Retype word for word the lines lying between the line containing "Keep writing the" and the line containing "mk('slat', *box(1.192, 3.142, y", together with those two lines themselves, and nothing besides.

start Supplied data

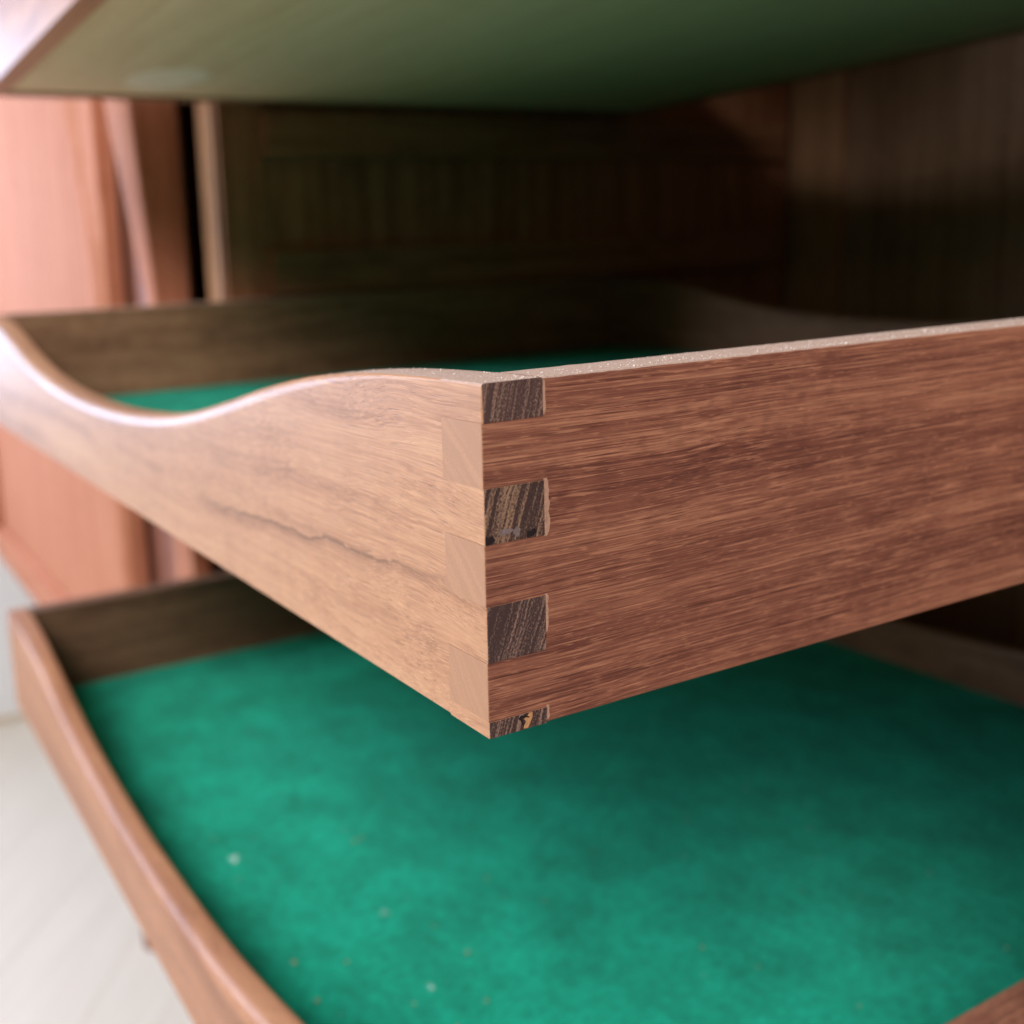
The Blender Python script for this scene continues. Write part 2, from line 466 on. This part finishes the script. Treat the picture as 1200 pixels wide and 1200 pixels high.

end Supplied data
start Supplied data

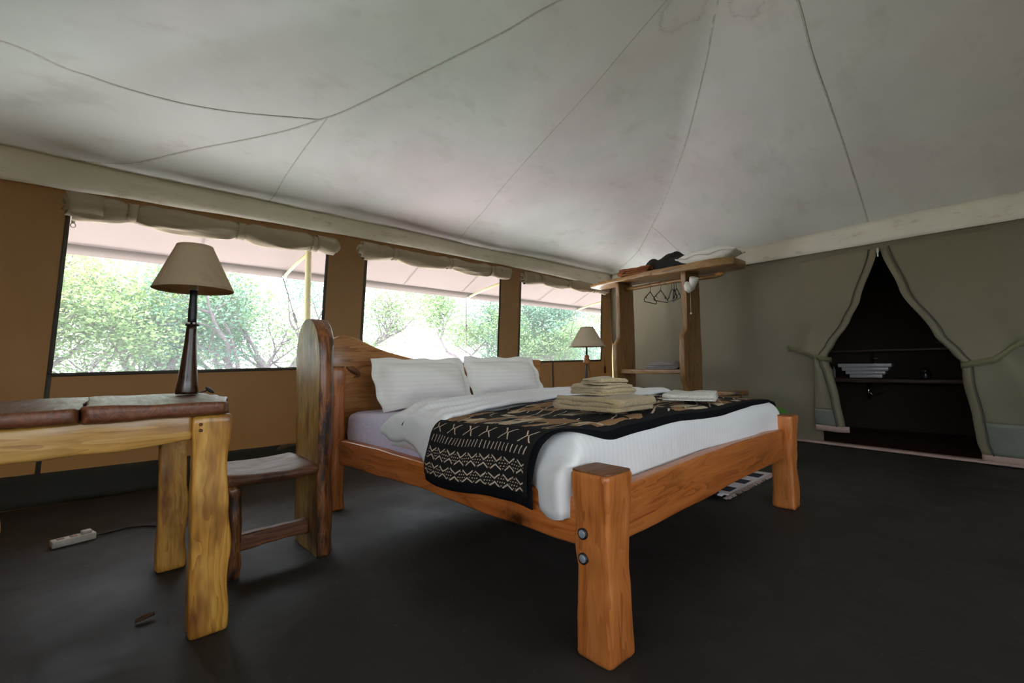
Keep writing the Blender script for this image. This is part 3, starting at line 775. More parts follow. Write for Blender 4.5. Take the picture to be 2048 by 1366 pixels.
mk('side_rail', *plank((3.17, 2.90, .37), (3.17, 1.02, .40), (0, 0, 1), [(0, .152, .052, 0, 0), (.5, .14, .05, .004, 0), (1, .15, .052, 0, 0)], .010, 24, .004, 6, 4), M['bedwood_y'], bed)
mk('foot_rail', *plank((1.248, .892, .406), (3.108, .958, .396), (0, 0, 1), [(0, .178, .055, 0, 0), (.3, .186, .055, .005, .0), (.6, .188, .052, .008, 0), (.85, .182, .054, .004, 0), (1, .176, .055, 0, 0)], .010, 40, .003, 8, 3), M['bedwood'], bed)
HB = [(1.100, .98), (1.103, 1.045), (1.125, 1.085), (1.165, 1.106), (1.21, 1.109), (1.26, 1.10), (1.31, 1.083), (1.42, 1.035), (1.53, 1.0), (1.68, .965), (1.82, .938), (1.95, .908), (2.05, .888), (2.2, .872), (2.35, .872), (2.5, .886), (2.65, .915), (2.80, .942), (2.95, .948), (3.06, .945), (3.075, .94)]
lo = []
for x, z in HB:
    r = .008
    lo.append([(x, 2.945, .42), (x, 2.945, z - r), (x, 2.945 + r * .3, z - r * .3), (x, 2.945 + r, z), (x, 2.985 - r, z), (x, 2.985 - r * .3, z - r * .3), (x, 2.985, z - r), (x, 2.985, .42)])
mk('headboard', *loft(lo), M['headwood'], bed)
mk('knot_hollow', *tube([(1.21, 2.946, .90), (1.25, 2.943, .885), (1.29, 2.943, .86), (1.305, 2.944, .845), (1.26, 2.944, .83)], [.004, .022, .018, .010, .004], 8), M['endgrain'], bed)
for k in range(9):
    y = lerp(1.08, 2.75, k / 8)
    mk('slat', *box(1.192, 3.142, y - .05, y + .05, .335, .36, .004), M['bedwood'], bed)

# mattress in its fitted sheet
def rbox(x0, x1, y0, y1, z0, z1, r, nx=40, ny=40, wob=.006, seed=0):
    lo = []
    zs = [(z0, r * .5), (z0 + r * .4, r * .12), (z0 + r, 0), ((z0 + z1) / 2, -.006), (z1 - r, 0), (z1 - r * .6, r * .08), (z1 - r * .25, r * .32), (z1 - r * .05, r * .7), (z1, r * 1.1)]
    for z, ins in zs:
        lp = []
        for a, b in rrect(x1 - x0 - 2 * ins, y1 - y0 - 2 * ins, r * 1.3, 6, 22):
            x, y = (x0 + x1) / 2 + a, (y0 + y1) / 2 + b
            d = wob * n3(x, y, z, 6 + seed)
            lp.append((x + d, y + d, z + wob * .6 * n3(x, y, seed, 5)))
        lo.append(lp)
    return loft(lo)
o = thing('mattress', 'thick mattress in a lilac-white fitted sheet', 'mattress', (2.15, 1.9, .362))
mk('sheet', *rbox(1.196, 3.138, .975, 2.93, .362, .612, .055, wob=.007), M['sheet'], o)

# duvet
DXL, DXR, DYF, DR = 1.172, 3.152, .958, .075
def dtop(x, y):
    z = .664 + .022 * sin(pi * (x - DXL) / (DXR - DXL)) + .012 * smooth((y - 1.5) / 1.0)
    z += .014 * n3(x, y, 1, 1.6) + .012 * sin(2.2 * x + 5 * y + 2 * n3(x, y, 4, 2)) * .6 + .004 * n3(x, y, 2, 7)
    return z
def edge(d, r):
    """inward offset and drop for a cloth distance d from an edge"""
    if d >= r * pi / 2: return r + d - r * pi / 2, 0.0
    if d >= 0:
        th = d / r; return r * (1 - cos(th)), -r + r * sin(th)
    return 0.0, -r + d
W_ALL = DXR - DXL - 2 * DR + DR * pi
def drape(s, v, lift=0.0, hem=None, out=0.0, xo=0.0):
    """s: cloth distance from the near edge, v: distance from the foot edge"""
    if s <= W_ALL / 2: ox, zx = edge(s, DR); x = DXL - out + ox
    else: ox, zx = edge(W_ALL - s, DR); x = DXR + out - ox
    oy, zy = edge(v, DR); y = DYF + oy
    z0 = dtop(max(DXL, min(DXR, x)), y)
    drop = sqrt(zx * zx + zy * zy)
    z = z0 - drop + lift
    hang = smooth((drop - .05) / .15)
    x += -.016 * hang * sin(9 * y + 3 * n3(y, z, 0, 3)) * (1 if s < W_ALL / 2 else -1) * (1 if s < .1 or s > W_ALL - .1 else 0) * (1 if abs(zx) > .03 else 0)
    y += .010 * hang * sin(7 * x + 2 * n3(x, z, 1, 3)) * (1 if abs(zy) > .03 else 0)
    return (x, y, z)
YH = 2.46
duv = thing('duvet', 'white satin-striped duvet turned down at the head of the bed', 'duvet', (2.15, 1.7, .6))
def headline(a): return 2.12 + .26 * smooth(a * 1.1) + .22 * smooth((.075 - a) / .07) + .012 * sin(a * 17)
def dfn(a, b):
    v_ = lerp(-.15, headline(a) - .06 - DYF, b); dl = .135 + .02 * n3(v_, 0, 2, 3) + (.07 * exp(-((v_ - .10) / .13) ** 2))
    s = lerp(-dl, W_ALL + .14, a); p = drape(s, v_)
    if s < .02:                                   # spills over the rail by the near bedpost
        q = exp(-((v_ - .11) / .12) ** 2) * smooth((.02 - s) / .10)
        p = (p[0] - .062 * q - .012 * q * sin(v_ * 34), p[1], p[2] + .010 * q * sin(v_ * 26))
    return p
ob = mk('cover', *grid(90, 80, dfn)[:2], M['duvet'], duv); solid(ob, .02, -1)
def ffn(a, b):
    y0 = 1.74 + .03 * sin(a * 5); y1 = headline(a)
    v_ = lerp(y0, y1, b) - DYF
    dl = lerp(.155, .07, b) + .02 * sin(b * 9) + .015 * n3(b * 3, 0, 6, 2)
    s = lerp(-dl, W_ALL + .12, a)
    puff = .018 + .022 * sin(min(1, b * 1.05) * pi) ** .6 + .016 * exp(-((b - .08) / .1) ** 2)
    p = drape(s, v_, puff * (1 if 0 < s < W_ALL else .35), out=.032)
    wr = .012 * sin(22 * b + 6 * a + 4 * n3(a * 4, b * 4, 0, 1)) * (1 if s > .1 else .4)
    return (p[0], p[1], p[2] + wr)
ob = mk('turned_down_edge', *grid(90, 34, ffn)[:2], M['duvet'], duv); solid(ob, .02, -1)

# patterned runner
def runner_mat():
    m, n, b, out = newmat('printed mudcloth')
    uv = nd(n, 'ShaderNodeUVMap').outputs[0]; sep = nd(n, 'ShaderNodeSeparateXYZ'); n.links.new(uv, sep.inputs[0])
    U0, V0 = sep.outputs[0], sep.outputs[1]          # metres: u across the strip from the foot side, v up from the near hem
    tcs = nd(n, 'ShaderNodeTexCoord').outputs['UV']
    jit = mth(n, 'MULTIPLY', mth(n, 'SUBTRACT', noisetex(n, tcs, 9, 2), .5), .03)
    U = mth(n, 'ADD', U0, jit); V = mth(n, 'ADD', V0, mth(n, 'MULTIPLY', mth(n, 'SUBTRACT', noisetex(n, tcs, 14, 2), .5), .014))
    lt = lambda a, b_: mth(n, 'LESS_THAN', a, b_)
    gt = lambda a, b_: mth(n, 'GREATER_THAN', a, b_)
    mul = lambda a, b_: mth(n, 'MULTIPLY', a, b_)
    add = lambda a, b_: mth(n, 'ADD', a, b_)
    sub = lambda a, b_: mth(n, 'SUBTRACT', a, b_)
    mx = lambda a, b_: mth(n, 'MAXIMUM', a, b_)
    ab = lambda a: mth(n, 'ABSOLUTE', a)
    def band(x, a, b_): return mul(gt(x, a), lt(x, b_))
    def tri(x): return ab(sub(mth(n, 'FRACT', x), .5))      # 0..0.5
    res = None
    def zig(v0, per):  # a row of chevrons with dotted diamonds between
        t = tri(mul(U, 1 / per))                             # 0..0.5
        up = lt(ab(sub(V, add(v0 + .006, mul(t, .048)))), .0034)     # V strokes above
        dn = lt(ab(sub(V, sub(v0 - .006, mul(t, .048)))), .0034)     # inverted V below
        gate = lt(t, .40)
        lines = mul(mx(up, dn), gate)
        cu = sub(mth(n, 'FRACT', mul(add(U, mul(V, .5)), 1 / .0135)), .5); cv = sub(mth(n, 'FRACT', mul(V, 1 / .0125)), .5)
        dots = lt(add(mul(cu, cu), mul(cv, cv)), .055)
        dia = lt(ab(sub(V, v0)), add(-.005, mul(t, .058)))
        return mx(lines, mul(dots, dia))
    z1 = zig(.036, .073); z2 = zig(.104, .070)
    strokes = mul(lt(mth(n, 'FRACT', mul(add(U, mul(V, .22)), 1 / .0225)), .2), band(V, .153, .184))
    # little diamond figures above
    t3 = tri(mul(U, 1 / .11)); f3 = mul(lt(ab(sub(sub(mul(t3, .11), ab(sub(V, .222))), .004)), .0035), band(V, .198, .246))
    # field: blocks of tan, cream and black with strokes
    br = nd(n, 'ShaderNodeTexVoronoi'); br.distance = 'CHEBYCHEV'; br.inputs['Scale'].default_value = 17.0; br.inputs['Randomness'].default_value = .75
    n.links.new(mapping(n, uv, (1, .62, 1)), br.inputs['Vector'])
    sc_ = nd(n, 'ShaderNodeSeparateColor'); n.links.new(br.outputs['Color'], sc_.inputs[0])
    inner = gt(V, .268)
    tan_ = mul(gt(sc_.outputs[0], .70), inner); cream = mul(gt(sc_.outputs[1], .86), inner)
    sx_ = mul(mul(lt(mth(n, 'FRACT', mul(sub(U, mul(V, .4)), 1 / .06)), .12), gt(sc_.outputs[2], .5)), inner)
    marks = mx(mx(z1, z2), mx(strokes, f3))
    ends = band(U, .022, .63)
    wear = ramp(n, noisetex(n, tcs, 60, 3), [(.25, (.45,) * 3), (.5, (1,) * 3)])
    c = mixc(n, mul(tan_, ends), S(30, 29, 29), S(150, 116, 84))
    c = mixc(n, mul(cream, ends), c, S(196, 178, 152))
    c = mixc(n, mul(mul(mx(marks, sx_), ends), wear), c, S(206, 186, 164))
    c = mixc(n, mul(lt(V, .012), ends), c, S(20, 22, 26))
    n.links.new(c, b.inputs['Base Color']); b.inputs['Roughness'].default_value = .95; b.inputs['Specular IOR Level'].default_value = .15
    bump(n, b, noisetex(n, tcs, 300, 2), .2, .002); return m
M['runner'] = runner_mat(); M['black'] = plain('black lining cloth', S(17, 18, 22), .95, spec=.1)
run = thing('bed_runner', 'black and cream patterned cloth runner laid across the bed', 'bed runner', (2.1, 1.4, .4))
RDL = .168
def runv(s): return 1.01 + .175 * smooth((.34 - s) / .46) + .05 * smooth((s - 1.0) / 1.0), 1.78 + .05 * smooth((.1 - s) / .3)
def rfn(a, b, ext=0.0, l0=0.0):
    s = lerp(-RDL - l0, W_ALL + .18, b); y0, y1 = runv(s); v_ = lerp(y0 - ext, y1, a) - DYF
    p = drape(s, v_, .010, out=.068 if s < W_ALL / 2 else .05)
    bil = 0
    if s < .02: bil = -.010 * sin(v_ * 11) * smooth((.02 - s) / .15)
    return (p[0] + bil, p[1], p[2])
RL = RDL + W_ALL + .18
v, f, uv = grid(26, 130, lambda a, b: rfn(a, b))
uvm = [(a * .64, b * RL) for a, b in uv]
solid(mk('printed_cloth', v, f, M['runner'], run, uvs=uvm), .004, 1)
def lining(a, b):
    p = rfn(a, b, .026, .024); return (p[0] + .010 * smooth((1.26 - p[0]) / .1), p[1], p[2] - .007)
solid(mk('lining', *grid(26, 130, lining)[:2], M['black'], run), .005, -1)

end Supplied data
start Supplied data

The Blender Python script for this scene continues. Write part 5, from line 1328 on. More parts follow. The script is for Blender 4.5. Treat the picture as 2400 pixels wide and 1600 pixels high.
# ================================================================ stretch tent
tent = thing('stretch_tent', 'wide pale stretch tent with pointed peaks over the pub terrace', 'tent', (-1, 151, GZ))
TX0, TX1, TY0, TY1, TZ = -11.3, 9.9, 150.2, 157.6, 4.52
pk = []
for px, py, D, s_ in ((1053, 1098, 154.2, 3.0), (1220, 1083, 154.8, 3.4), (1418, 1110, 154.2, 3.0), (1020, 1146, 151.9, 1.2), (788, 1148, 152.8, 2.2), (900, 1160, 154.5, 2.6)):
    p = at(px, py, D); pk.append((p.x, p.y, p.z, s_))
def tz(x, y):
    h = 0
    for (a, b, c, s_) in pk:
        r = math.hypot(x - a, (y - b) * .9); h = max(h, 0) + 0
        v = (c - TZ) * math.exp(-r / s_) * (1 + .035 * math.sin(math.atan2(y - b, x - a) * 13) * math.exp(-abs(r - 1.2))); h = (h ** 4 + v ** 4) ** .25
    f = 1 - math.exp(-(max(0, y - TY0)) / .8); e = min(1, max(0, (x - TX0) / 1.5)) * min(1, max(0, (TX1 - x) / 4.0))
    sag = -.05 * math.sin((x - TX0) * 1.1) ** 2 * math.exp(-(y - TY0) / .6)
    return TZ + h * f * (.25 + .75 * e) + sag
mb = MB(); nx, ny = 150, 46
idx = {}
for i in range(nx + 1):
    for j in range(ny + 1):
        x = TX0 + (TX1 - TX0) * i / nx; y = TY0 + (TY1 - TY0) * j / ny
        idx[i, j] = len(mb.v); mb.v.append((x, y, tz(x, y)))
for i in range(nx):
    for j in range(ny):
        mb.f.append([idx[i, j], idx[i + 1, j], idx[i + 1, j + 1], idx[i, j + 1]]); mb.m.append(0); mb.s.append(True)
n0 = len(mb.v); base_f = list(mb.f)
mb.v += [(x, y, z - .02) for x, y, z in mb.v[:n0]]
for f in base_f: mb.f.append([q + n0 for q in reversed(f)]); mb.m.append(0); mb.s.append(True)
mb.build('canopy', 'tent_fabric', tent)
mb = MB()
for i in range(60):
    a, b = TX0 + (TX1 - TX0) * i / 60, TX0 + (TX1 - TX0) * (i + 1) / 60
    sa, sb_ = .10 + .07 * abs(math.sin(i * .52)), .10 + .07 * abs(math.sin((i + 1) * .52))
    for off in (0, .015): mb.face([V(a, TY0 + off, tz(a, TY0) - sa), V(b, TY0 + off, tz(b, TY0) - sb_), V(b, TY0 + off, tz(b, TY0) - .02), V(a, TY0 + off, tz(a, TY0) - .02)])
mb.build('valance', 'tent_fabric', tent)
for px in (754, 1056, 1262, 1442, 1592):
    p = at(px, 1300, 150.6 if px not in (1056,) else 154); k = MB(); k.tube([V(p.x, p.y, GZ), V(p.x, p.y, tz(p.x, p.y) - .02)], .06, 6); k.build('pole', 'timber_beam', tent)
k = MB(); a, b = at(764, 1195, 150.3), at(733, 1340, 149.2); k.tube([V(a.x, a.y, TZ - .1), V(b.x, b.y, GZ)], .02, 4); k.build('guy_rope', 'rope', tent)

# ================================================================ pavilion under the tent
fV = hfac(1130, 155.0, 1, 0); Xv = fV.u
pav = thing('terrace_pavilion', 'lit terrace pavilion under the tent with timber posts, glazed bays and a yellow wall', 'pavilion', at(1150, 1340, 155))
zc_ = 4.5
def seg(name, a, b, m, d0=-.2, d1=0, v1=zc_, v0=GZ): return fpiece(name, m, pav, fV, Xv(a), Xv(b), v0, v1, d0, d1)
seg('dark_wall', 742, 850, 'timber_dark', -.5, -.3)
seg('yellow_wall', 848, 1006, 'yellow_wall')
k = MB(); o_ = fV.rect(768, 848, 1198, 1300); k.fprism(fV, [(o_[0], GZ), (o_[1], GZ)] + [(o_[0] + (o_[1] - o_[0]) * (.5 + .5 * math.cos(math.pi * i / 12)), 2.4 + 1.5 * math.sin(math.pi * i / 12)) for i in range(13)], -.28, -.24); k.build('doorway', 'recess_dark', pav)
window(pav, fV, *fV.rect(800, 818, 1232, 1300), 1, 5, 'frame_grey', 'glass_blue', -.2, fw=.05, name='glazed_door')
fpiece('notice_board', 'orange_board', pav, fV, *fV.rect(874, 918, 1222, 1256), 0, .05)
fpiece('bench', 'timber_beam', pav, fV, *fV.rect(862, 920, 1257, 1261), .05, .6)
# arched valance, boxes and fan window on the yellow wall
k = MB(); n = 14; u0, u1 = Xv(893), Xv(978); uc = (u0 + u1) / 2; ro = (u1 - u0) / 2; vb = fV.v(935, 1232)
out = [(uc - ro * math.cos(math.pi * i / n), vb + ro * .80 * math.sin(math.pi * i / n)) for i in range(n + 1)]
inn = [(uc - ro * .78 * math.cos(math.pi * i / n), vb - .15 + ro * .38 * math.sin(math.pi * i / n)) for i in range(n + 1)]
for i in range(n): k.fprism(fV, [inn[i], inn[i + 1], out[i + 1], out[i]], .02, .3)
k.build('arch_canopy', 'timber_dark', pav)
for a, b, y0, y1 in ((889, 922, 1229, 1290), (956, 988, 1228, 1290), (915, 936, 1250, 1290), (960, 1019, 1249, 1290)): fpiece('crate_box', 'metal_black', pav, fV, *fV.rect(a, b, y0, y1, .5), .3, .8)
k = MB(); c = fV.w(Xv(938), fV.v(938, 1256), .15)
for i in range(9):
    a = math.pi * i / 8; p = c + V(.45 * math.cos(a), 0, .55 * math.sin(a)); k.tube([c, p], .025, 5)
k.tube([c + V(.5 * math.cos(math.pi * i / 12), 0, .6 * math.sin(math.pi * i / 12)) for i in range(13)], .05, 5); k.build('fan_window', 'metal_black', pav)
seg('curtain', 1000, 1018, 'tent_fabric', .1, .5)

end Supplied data

- Response to this task
Keep writing the Blender script for this image. This is part 3, starting at line 775. More parts follow. Write for Blender 4.5. Take the picture to be 2048 by 1366 pixels.
mk('side_rail', *plank((3.17, 2.90, .37), (3.17, 1.02, .40), (0, 0, 1), [(0, .152, .052, 0, 0), (.5, .14, .05, .004, 0), (1, .15, .052, 0, 0)], .010, 24, .004, 6, 4), M['bedwood_y'], bed)
mk('foot_rail', *plank((1.248, .892, .406), (3.108, .958, .396), (0, 0, 1), [(0, .178, .055, 0, 0), (.3, .186, .055, .005, .0), (.6, .188, .052, .008, 0), (.85, .182, .054, .004, 0), (1, .176, .055, 0, 0)], .010, 40, .003, 8, 3), M['bedwood'], bed)
HB = [(1.100, .98), (1.103, 1.045), (1.125, 1.085), (1.165, 1.106), (1.21, 1.109), (1.26, 1.10), (1.31, 1.083), (1.42, 1.035), (1.53, 1.0), (1.68, .965), (1.82, .938), (1.95, .908), (2.05, .888), (2.2, .872), (2.35, .872), (2.5, .886), (2.65, .915), (2.80, .942), (2.95, .948), (3.06, .945), (3.075, .94)]
lo = []
for x, z in HB:
    r = .008
    lo.append([(x, 2.945, .42), (x, 2.945, z - r), (x, 2.945 + r * .3, z - r * .3), (x, 2.945 + r, z), (x, 2.985 - r, z), (x, 2.985 - r * .3, z - r * .3), (x, 2.985, z - r), (x, 2.985, .42)])
mk('headboard', *loft(lo), M['headwood'], bed)
mk('knot_hollow', *tube([(1.21, 2.946, .90), (1.25, 2.943, .885), (1.29, 2.943, .86), (1.305, 2.944, .845), (1.26, 2.944, .83)], [.004, .022, .018, .010, .004], 8), M['endgrain'], bed)
for k in range(9):
    y = lerp(1.08, 2.75, k / 8)
    mk('slat', *box(1.192, 3.142, y - .05, y + .05, .335, .36, .004), M['bedwood'], bed)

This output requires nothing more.